Rolls-Royce job cuts blamed on low oil prices
ENGINE manufacturer Rolls-Royce has blamed low oil prices for its decision to cut a further 600 jobs by the end of this year, as part of cost-reduction plans in its marine business.
The job losses announced yesterday are in addition to the 2,600 role reductions announced previously.
The company said that around half of the new job losses will occur in Norway, while the rest of the reductions will occur elsewhere in the marine division, which operates in 34 countries worldwide.
Rolls-Royce said in a market update earlier this month that it had suffered a slow start to 2015 and was consequently looking to achieve “further efficiencies”.
Mikael Makinen, president of the marine division, said yesterday: “We are transforming our marine business, and while we are making good progress on cost, the effect of low oil prices means we have to continue to look for further efficiencies.
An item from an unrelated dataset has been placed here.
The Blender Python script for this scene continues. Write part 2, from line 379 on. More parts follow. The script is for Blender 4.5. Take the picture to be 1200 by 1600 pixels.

It is never an easy decision to propose reductions in our workforce, but it is a sign of the challenging market in which we operate.”
The benchmark price for Brent crude oil more than halved between June 2014 and March this year, but has since rallied to around $66.
The company said the job cuts will have a “broadly neutral impact” on profits this year, but would generate around £25m of benefits from 2016.
Shares in Rolls-Royce dipped by 0.3 per cent yesterday.